-- START DATA SHOWN --

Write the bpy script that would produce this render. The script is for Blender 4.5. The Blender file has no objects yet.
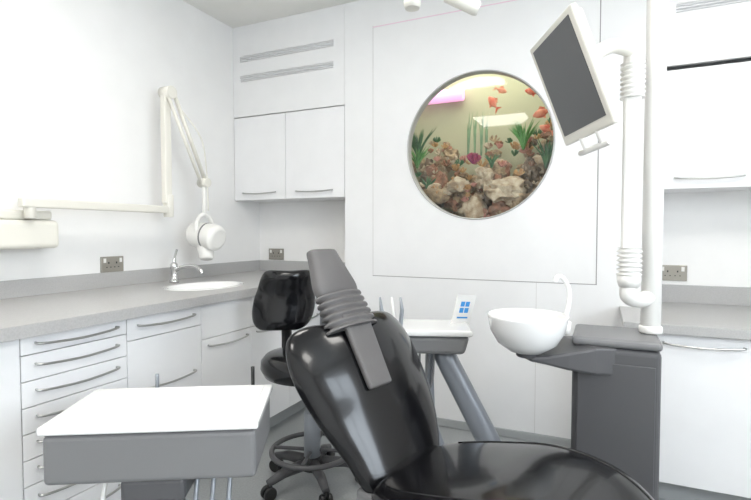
import bpy, bmesh, math, random
from mathutils import Vector, Matrix, noise
random.seed(4)
V=Vector
scene=bpy.context.scene
# ---------------------------------------------------------------- materials
def mat(name,col,rough=.5,metal=0,col2=None,scale=8,bump=0,bscale=60,coat=0,spec=.5,emit=None,estr=0,detail=3):
    m=bpy.data.materials.new(name); m.use_nodes=True
    nt=m.node_tree; b=nt.nodes['Principled BSDF']
    b.inputs['Base Color'].default_value=(*col,1)
    b.inputs['Roughness'].default_value=rough
    b.inputs['Metallic'].default_value=metal
    b.inputs['Specular IOR Level'].default_value=spec
    if coat:
        b.inputs['Coat Weight'].default_value=coat; b.inputs['Coat Roughness'].default_value=.06
    tc=nt.nodes.new('ShaderNodeTexCoord')
    if col2 is None: col2=tuple(c*.98 for c in col)
    n=nt.nodes.new('ShaderNodeTexNoise'); n.inputs['Scale'].default_value=scale; n.inputs['Detail'].default_value=detail
    nt.links.new(tc.outputs['Object'],n.inputs['Vector'])
    r=nt.nodes.new('ShaderNodeValToRGB')
    r.color_ramp.elements[0].position=.35; r.color_ramp.elements[1].position=.65
    r.color_ramp.elements[0].color=(*col,1); r.color_ramp.elements[1].color=(*col2,1)
    nt.links.new(n.outputs['Fac'],r.inputs['Fac']); nt.links.new(r.outputs['Color'],b.inputs['Base Color'])
    if bump:
        n2=nt.nodes.new('ShaderNodeTexNoise'); n2.inputs['Scale'].default_value=bscale; n2.inputs['Detail'].default_value=2
        nt.links.new(tc.outputs['Object'],n2.inputs['Vector'])
        bp=nt.nodes.new('ShaderNodeBump'); bp.inputs['Strength'].default_value=bump; bp.inputs['Distance'].default_value=.01
        nt.links.new(n2.outputs['Fac'],bp.inputs['Height']); nt.links.new(bp.outputs['Normal'],b.inputs['Normal'])
    if emit:
        b.inputs['Emission Color'].default_value=(*emit,1); b.inputs['Emission Strength'].default_value=estr
    return m
M_wall=mat('wall_paint',(.88,.875,.865),.6)
M_panel=mat('wall_panel_lacquer',(.86,.86,.862),.45)
M_ceil=mat('ceiling_paint',(.84,.83,.79),.8)
M_cab=mat('cabinet_lacquer',(.86,.862,.87),.28)
M_carc=mat('cabinet_carcass',(.25,.26,.27),.6)
M_top=mat('worktop_laminate',(.46,.455,.45),.35,col2=(.41,.405,.40),scale=180)
M_ups=mat('upstand_laminate',(.46,.455,.45),.4,col2=(.42,.415,.41),scale=180)
M_floor=mat('vinyl_floor',(.36,.375,.38),.4,col2=(.31,.325,.33),scale=120)
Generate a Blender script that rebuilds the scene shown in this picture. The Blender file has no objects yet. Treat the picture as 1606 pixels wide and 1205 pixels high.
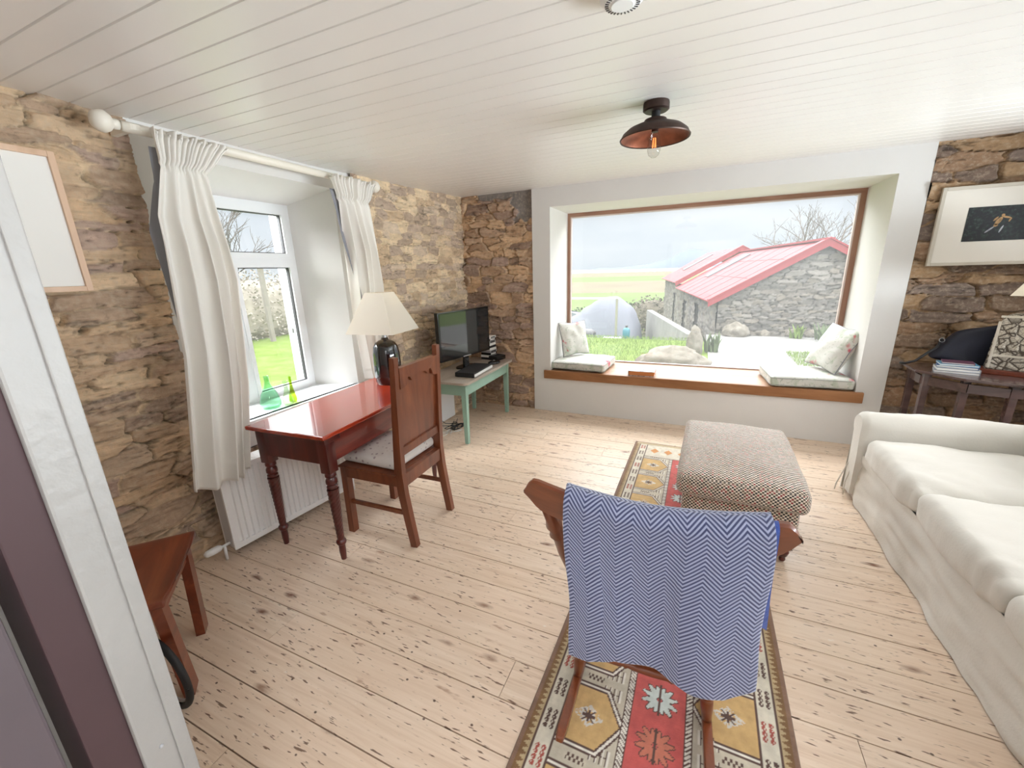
import bpy, bmesh, math, random
import numpy as np
from mathutils import Vector, Matrix, noise as mnoise
C = bpy.context.scene
COL = C.collection
PI = math.pi
rnd = random.Random(7)

# ------------------------------------------------------------------ colours and materials
def lin(c):
    c /= 255.0
    return c / 12.92 if c <= 0.04045 else ((c + 0.055) / 1.055) ** 2.4
def S(r, g, b): return (lin(r), lin(g), lin(b), 1.0)

def SO(r, g, b, k=0.35):   # outdoor surfaces: plain mid-tone albedo, the overcast daylight outside is much brighter than the room
    c = S(r, g, b); return (c[0] * k, c[1] * k, c[2] * k, 1.0)

class NT:
    def __init__(self, name, rough=0.6, base=None, spec=0.5, metal=0.0, coat=0.0, sheen=0.0):
        self.m = bpy.data.materials.new(name); self.m.use_nodes = True
        self.t = self.m.node_tree; self.t.nodes.clear()
        self.out = self.n('ShaderNodeOutputMaterial'); self.p = self.n('ShaderNodeBsdfPrincipled')
        self.l(self.p.outputs[0], self.out.inputs[0])
        self.set('Roughness', rough); self.set('Metallic', metal)
        for k in ('Specular IOR Level',): self.set(k, spec)
        self.set('Coat Weight', coat); self.set('Sheen Weight', sheen)
        if base: self.set('Base Color', base)
    def n(self, t, **k):
        x = self.t.nodes.new(t)
        for a, b in k.items(): setattr(x, a, b)
        return x
    def l(self, a, b): self.t.links.new(a, b)
    def set(self, k, v):
        if k in self.p.inputs:
            i = self.p.inputs[k]
            if hasattr(v, 'is_output'): self.l(v, i)
            else: i.default_value = v
    def co(self, scale=(1, 1, 1), rot=(0, 0, 0), kind='Object', loc=(0, 0, 0)):
        tc = self.n('ShaderNodeTexCoord'); mp = self.n('ShaderNodeMapping')
        mp.inputs['Scale'].default_value = scale; mp.inputs['Rotation'].default_value = rot; mp.inputs['Location'].default_value = loc
        self.l(tc.outputs[kind], mp.inputs[0]); return mp.outputs[0]
    def noise(self, v, scale=5, detail=4, rough=0.5, dist=0.0, out='Fac'):
        x = self.n('ShaderNodeTexNoise'); x.inputs['Scale'].default_value = scale; x.inputs['Detail'].default_value = detail
        x.inputs['Roughness'].default_value = rough; x.inputs['Distortion'].default_value = dist
        if v is not None: self.l(v, x.inputs['Vector'])
        return x.outputs[out]
    def vor(self, v, scale=5, feature='F1', out='Distance', rnd_=1.0):
        x = self.n('ShaderNodeTexVoronoi', feature=feature); x.inputs['Scale'].default_value = scale
        x.inputs['Randomness'].default_value = rnd_
        if v is not None: self.l(v, x.inputs['Vector'])
        return x.outputs[out]
    def ramp(self, f, stops, interp='LINEAR'):
        x = self.n('ShaderNodeValToRGB'); cr = x.color_ramp; cr.interpolation = interp
        while len(cr.elements) < len(stops): cr.elements.new(0.5)
        for e, (p, c) in zip(cr.elements, stops):
            e.position = p; e.color = c if len(c) == 4 else (*c, 1)
        self.l(f, x.inputs[0]); return x.outputs[0]
    def mix(self, f, a, b, blend='MIX'):
        x = self.n('ShaderNodeMix', data_type='RGBA', blend_type=blend)
        for i, v in ((0, f), (6, a), (7, b)):
            if hasattr(v, 'is_output'): self.l(v, x.inputs[i])
            else: x.inputs[i].default_value = v
        return x.outputs[2]
    def math(self, op, a, b=0.0, c=None):
        x = self.n('ShaderNodeMath', operation=op)
        for i, v in ((0, a), (1, b)) + (((2, c),) if c is not None else ()):
            if hasattr(v, 'is_output'): self.l(v, x.inputs[i])
            else: x.inputs[i].default_value = v
        return x.outputs[0]
    def sep(self, v):
        x = self.n('ShaderNodeSeparateXYZ'); self.l(v, x.inputs[0]); return x.outputs
    def attr(self, name):
        x = self.n('ShaderNodeAttribute'); x.attribute_name = name; return x.outputs
    def bump(self, h, strength=0.3, dist=0.01):
        x = self.n('ShaderNodeBump'); x.inputs['Strength'].default_value = strength; x.inputs['Distance'].default_value = dist
        self.l(h, x.inputs['Height']); self.set('Normal', x.outputs[0])

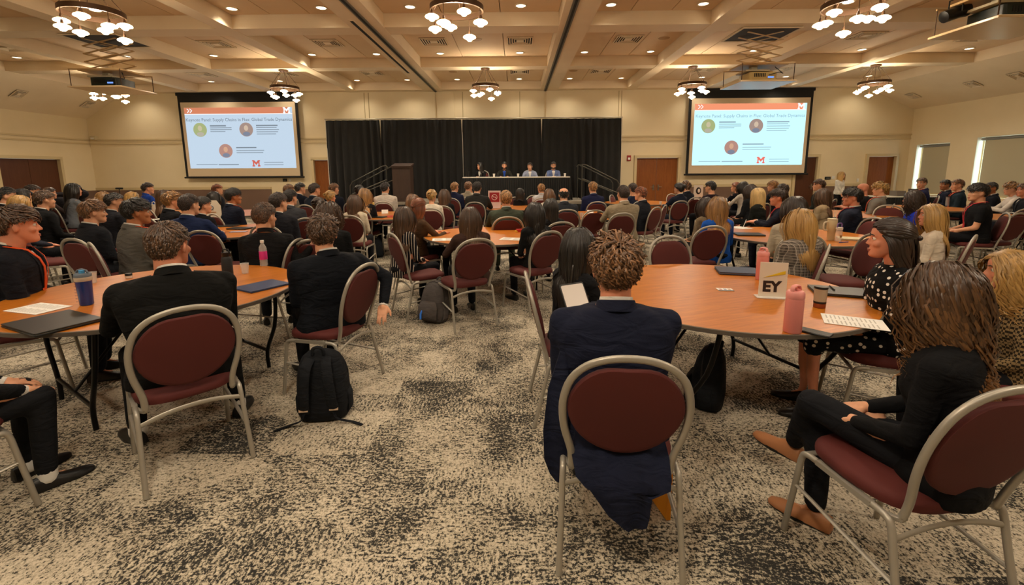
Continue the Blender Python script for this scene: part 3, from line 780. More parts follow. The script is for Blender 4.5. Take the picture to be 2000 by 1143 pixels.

-- END DATA SHOWN --

» **TASK STATEMENT**:
Every record must be copied exactly, with images dropped from the result.

» **OUTPUT OF THE TASK**:
Write the bpy script that would produce this render. The script is for Blender 4.5. The Blender file has no objects yet.
import bpy, bmesh, math, random
from mathutils import Vector, Matrix, noise
random.seed(4)
V=Vector
scene=bpy.context.scene
# ---------------------------------------------------------------- materials
def mat(name,col,rough=.5,metal=0,col2=None,scale=8,bump=0,bscale=60,coat=0,spec=.5,emit=None,estr=0,detail=3):
    m=bpy.data.materials.new(name); m.use_nodes=True
    nt=m.node_tree; b=nt.nodes['Principled BSDF']
    b.inputs['Base Color'].default_value=(*col,1)
    b.inputs['Roughness'].default_value=rough
    b.inputs['Metallic'].default_value=metal
    b.inputs['Specular IOR Level'].default_value=spec
    if coat:
        b.inputs['Coat Weight'].default_value=coat; b.inputs['Coat Roughness'].default_value=.06
    tc=nt.nodes.new('ShaderNodeTexCoord')
    if col2 is None: col2=tuple(c*.98 for c in col)
    n=nt.nodes.new('ShaderNodeTexNoise'); n.inputs['Scale'].default_value=scale; n.inputs['Detail'].default_value=detail
    nt.links.new(tc.outputs['Object'],n.inputs['Vector'])
    r=nt.nodes.new('ShaderNodeValToRGB')
    r.color_ramp.elements[0].position=.35; r.color_ramp.elements[1].position=.65
    r.color_ramp.elements[0].color=(*col,1); r.color_ramp.elements[1].color=(*col2,1)
    nt.links.new(n.outputs['Fac'],r.inputs['Fac']); nt.links.new(r.outputs['Color'],b.inputs['Base Color'])
    if bump:
        n2=nt.nodes.new('ShaderNodeTexNoise'); n2.inputs['Scale'].default_value=bscale; n2.inputs['Detail'].default_value=2
        nt.links.new(tc.outputs['Object'],n2.inputs['Vector'])
        bp=nt.nodes.new('ShaderNodeBump'); bp.inputs['Strength'].default_value=bump; bp.inputs['Distance'].default_value=.01
        nt.links.new(n2.outputs['Fac'],bp.inputs['Height']); nt.links.new(bp.outputs['Normal'],b.inputs['Normal'])
    if emit:
        b.inputs['Emission Color'].default_value=(*emit,1); b.inputs['Emission Strength'].default_value=estr
    return m
M_wall=mat('wall_paint',(.88,.875,.865),.6)
M_panel=mat('wall_panel_lacquer',(.86,.86,.862),.45)
M_ceil=mat('ceiling_paint',(.84,.83,.79),.8)
M_cab=mat('cabinet_lacquer',(.86,.862,.87),.28)
M_carc=mat('cabinet_carcass',(.25,.26,.27),.6)
M_top=mat('worktop_laminate',(.46,.455,.45),.35,col2=(.41,.405,.40),scale=180)
M_ups=mat('upstand_laminate',(.46,.455,.45),.4,col2=(.42,.415,.41),scale=180)
M_floor=mat('vinyl_floor',(.36,.375,.38),.4,col2=(.31,.325,.33),scale=120)
Generate a Blender script that rebuilds the scene shown in this picture. The Blender file has no objects yet. Treat the picture as 1606 pixels wide and 1205 pixels high.
import bpy, bmesh, math, random
import numpy as np
from mathutils import Vector, Matrix, noise as mnoise
C = bpy.context.scene
COL = C.collection
PI = math.pi
rnd = random.Random(7)

# ------------------------------------------------------------------ colours and materials
def lin(c):
    c /= 255.0
    return c / 12.92 if c <= 0.04045 else ((c + 0.055) / 1.055) ** 2.4
def S(r, g, b): return (lin(r), lin(g), lin(b), 1.0)

def SO(r, g, b, k=0.35):   # outdoor surfaces: plain mid-tone albedo, the overcast daylight outside is much brighter than the room
    c = S(r, g, b); return (c[0] * k, c[1] * k, c[2] * k, 1.0)

class NT:
    def __init__(self, name, rough=0.6, base=None, spec=0.5, metal=0.0, coat=0.0, sheen=0.0):
        self.m = bpy.data.materials.new(name); self.m.use_nodes = True
        self.t = self.m.node_tree; self.t.nodes.clear()
        self.out = self.n('ShaderNodeOutputMaterial'); self.p = self.n('ShaderNodeBsdfPrincipled')
        self.l(self.p.outputs[0], self.out.inputs[0])
        self.set('Roughness', rough); self.set('Metallic', metal)
        for k in ('Specular IOR Level',): self.set(k, spec)
        self.set('Coat Weight', coat); self.set('Sheen Weight', sheen)
        if base: self.set('Base Color', base)
    def n(self, t, **k):
        x = self.t.nodes.new(t)
        for a, b in k.items(): setattr(x, a, b)
        return x
    def l(self, a, b): self.t.links.new(a, b)
    def set(self, k, v):
        if k in self.p.inputs:
            i = self.p.inputs[k]
            if hasattr(v, 'is_output'): self.l(v, i)
            else: i.default_value = v
    def co(self, scale=(1, 1, 1), rot=(0, 0, 0), kind='Object', loc=(0, 0, 0)):
        tc = self.n('ShaderNodeTexCoord'); mp = self.n('ShaderNodeMapping')
        mp.inputs['Scale'].default_value = scale; mp.inputs['Rotation'].default_value = rot; mp.inputs['Location'].default_value = loc
        self.l(tc.outputs[kind], mp.inputs[0]); return mp.outputs[0]
    def noise(self, v, scale=5, detail=4, rough=0.5, dist=0.0, out='Fac'):
        x = self.n('ShaderNodeTexNoise'); x.inputs['Scale'].default_value = scale; x.inputs['Detail'].default_value = detail
        x.inputs['Roughness'].default_value = rough; x.inputs['Distortion'].default_value = dist
        if v is not None: self.l(v, x.inputs['Vector'])
        return x.outputs[out]
    def vor(self, v, scale=5, feature='F1', out='Distance', rnd_=1.0):
        x = self.n('ShaderNodeTexVoronoi', feature=feature); x.inputs['Scale'].default_value = scale
        x.inputs['Randomness'].default_value = rnd_
        if v is not None: self.l(v, x.inputs['Vector'])
        return x.outputs[out]
    def ramp(self, f, stops, interp='LINEAR'):
        x = self.n('ShaderNodeValToRGB'); cr = x.color_ramp; cr.interpolation = interp
        while len(cr.elements) < len(stops): cr.elements.new(0.5)
        for e, (p, c) in zip(cr.elements, stops):
            e.position = p; e.color = c if len(c) == 4 else (*c, 1)
        self.l(f, x.inputs[0]); return x.outputs[0]
    def mix(self, f, a, b, blend='MIX'):
        x = self.n('ShaderNodeMix', data_type='RGBA', blend_type=blend)
        for i, v in ((0, f), (6, a), (7, b)):
            if hasattr(v, 'is_output'): self.l(v, x.inputs[i])
            else: x.inputs[i].default_value = v
        return x.outputs[2]
    def math(self, op, a, b=0.0, c=None):
        x = self.n('ShaderNodeMath', operation=op)
        for i, v in ((0, a), (1, b)) + (((2, c),) if c is not None else ()):
            if hasattr(v, 'is_output'): self.l(v, x.inputs[i])
            else: x.inputs[i].default_value = v
        return x.outputs[0]
    def sep(self, v):
        x = self.n('ShaderNodeSeparateXYZ'); self.l(v, x.inputs[0]); return x.outputs
    def attr(self, name):
        x = self.n('ShaderNodeAttribute'); x.attribute_name = name; return x.outputs
    def bump(self, h, strength=0.3, dist=0.01):
        x = self.n('ShaderNodeBump'); x.inputs['Strength'].default_value = strength; x.inputs['Distance'].default_value = dist
        self.l(h, x.inputs['Height']); self.set('Normal', x.outputs[0])

Continue the Blender Python script for this scene: part 3, from line 780. More parts follow. The script is for Blender 4.5. Take the picture to be 2000 by 1143 pixels.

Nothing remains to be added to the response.